The foreign exchange (forex) market runs 24/7, offers global currency pairs for trading, and is driven by geopolitical developments, news, the release of macro-economic data, and related developments. On one hand, such a global market offers enormous trading opportunities, but on the other, it is challenging to protect individual traders from any financial irregularities. Thus, regulations were introduced through an established framework that ensures that financial intermediaries, like forex brokers, comply with the necessary rules to offer loss protection and controlled risk exposure to individual traders.

U.S. Forex Market Regulation

In the U.S., there are two institutions responsible for regulating the Forex market: the Commodity Futures Trading Commission (CFTC) and the National Futures Association (NFA). All U.S. forex brokers (including the introducing brokers) must be registered with the National Futures Association (NFA), the self-regulating governing body that provides the regulatory framework to ensure transparency, integrity, abiding of regulatory responsibilities, and protection of various market participants.

The NFA also offers an online verification system called Background Affiliation Status Information Center (BASIC), where forex brokerage firms can be verified for having necessary regulatory compliance and approval. Every Forex broker operating in the U.S. is also supposed to register with the CFTC. The laws enforced by the CFTC and NFA apply to the Forex brokers based in the US and any other Forex broker, who intends to serve US-based clients.

The Securities Exchange Commission (SEC) does not have authority over the Forex market because it doesn't consider currency pairs a security.

Dodd-Frank Act: Forex Rules

In the United States, the Dodd-Frank Act constitutes the primary body of rules governing Forex trading. Signed into law in 2010 by President Obama, it reformed insufficient financial regulation that allowed too much leeway to financial institutions, which contributed to causing the 2007-2008 financial crisis.

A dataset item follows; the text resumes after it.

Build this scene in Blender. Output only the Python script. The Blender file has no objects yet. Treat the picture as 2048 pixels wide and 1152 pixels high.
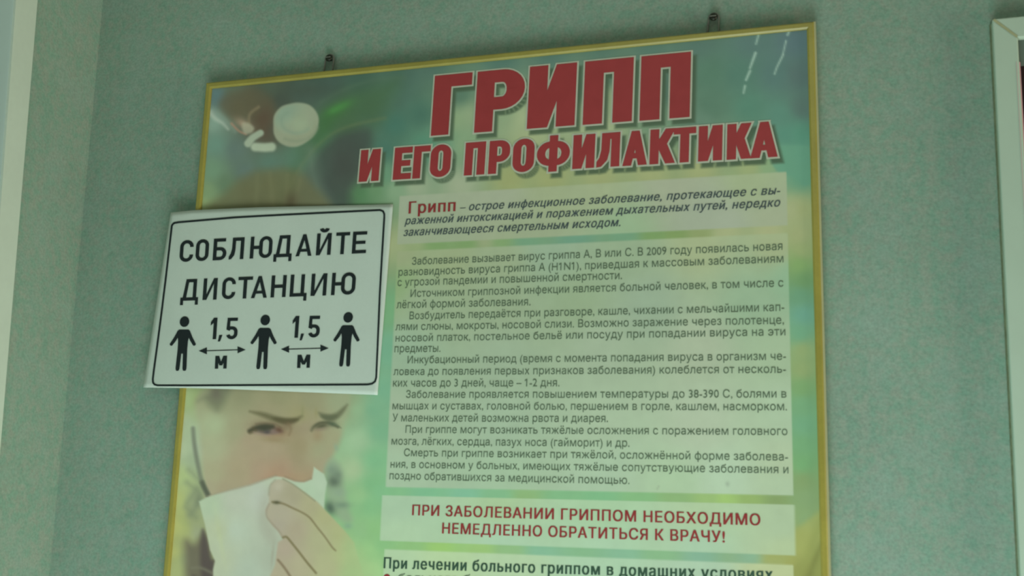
import bpy, bmesh, math, random
import numpy as np
from mathutils import Matrix, Vector
random.seed(4); rng = np.random.default_rng(4)

# ---------------------------------------------------------------- camera
SC = bpy.context.scene
D = 1.15                      # lens to the printed face of the info board
Y0 = -0.011                   # plane of the printed face (wall face is y = 0)
CZ = 1.55
F = 2253.67
R = np.array([[0.95377633, 0.03381581, 0.29860878],
              [0.29919392, -0.20000395, -0.93299594],
              [0.02817293, 0.97921137, -0.20087652]])
u_, _, v_ = np.linalg.svd(R); R = u_ @ v_
CAM = np.array([0.0, Y0 - D, CZ])
cd = bpy.data.cameras.new('camera'); cam = bpy.data.objects.new('camera', cd)
SC.collection.objects.link(cam)
cd.sensor_width = 36; cd.lens = F / 2048 * 36; cd.clip_start = 0.02
M4 = Matrix([list(R[0]) + [CAM[0]], list(R[1]) + [CAM[1]], list(R[2]) + [CAM[2]], [0, 0, 0, 1]])
cam.matrix_world = M4
SC.camera = cam
cd.dof.use_dof = True; cd.dof.focus_distance = 3.0; cd.dof.aperture_fstop = 17.0      # the soft, slightly missed focus of the snapshot

# ---------------------------------------------------------------- light
SC.view_settings.view_transform = 'Standard'
SC.view_settings.look = 'None'
SC.view_settings.exposure = -0.10
SC.view_settings.gamma = 1.0
SC.view_settings.use_curve_mapping = False
W = bpy.data.worlds.new('world'); SC.world = W; W.use_nodes = True
W.node_tree.nodes['Background'].inputs[0].default_value = (0.86, 1.0, 0.90, 1)
W.node_tree.nodes['Background'].inputs[1].default_value = 0.02

def area(name, loc, target, size, power, color, shape='RECTANGLE', sy=None):
    l = bpy.data.lights.new(name, 'AREA'); l.shape = shape; l.size = size; l.size_y = sy or size
    l.energy = power; l.color = color
    o = bpy.data.objects.new(name, l); SC.collection.objects.link(o)
    o.location = loc
    o.rotation_euler = (Vector(target) - Vector(loc)).to_track_quat('-Z', 'Y').to_euler()
    return o


area('side_window_light', (2.2, -0.5, 1.2), (-0.9, -0.3, 1.6), 0.7, 27.0, (1.0, 0.92, 0.73))
area('ceiling_lamp_light', (-0.3, -1.8, 2.7), (-0.3, 0, 1.6), 0.8, 2.6, (0.95, 1.0, 0.90))
area('low_fill_light', (-0.3, -1.05, 0.30), (-0.2, 0, 1.5), 1.3, 13.0, (0.86, 1.0, 0.96))  # unseen fill light added low down to brighten the lower wall
area('wall_fill_light', (-0.1, -0.62, 0.66), (-0.1, 0, 1.35), 0.6, 8.8, (0.78, 1.0, 0.98))  # second added fill, close to the wall, for the brighter lower part

# ---------------------------------------------------------------- helpers
def srgb(c):
    c = np.asarray(c, float) / 255.0
    return np.where(c <= 0.04045, c / 12.92, ((c + 0.055) / 1.055) ** 2.4)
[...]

These regulations have "scared off" both the Forex brokers and the retail traders. There are fewer Forex brokers currently operating in the U.S. compared to other areas in the world because of the regulations enforced by the NFA.

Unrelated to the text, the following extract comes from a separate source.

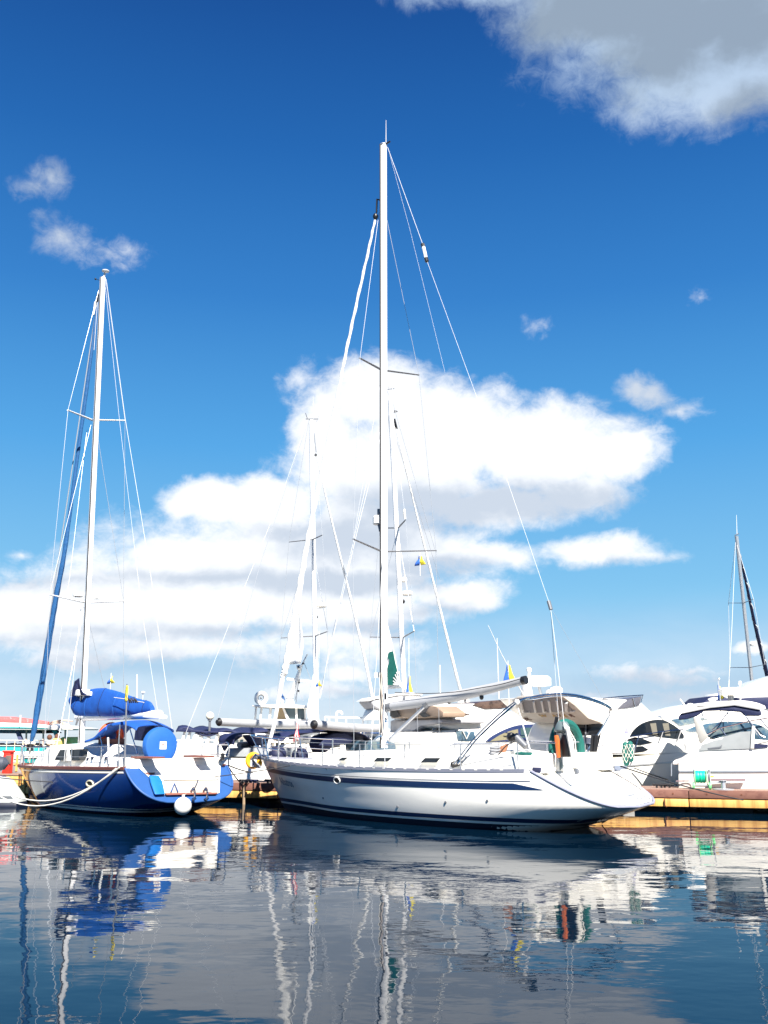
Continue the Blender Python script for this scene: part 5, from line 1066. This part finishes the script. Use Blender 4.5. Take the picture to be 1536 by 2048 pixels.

U.S.-Regulated Forex Brokers

This list of seven U.S.-regulated forex brokers (that remain after Dodd-Frank washout) is not in any particular order, and it is not comprehensive:

  • Owned by NYSE-listed parent company, GAIN Capital Holdings, Inc. (GCAP), offers many salient features like tight forex spreads, timely trade executions, a mobile trading platform, and numerous technical research indicators in 29 different languages. trading offers integration across MetaTrader 4 or FOREXTrader PRO platforms.
  • OANDAOANDA is another popular broker offering competitive spreads with no commissions and deep market liquidity, along with its OANDA Marketplace which offers loads of features for forex traders such as forex tools, products, advanced analytical tools, forex news, training videos, and MT4 plugins from OANDA and associated partners.
  • TD Ameritrade: TD Ameritrade offers powerful charting tools, capable of comparing multiple currency pairs alongside each other, as well as providing any necessary technical indicators. Customers can also analyze social sentiment from Twitter. They also provide reputable third-party research tools from Morningstar and Market Edge.
  • ATC BROKERS: STP Execution, No Dealing Desk, Scalping Allowed, Multiple Brackets Order, along with other risk management tools like breakeven capability, custom trailing stop-loss, and more enable ATC BROKERS to be one of the popular regulated brokers of U.S.
  • thinkorswimthinkorswim by TD Ameritrade, Inc. is another popular U.S.-regulated forex broker that offers trading in more than 100 global currency pairs.
  • Interactive Brokers: Another popular broker having a global presence, Interactive Brokers claims to have low trading costs with high-level execution, global offerings, high-end trading technology, risk management tools, and trading tutorials. 
  • Ally Invest: Ally provides traders with comprehensive research and analysis, competitive pricing and robust educational resources. The trading platform includes a full suite of trading tools, 24/5 market access and a practice account for testing investing approaches.

The Bottom Line

Regulations are a balancing act. Too little will lead to financial irregularities and inadequate protection to individual traders; too much will lead to a lack of competitiveness in global markets. One major challenge reported with U.S. forex regulators is that leverage provided is limited to 50:1, while global brokers, outside of U.S. regulations purview, provide up to 1000:1 leverage. Traders and investors need to take a cautious approach, ensuring security first.

Disclaimer: Information presented is as available at the time of writing this article, and may change in due course of time. The author does not hold an account with any of the mentioned brokers.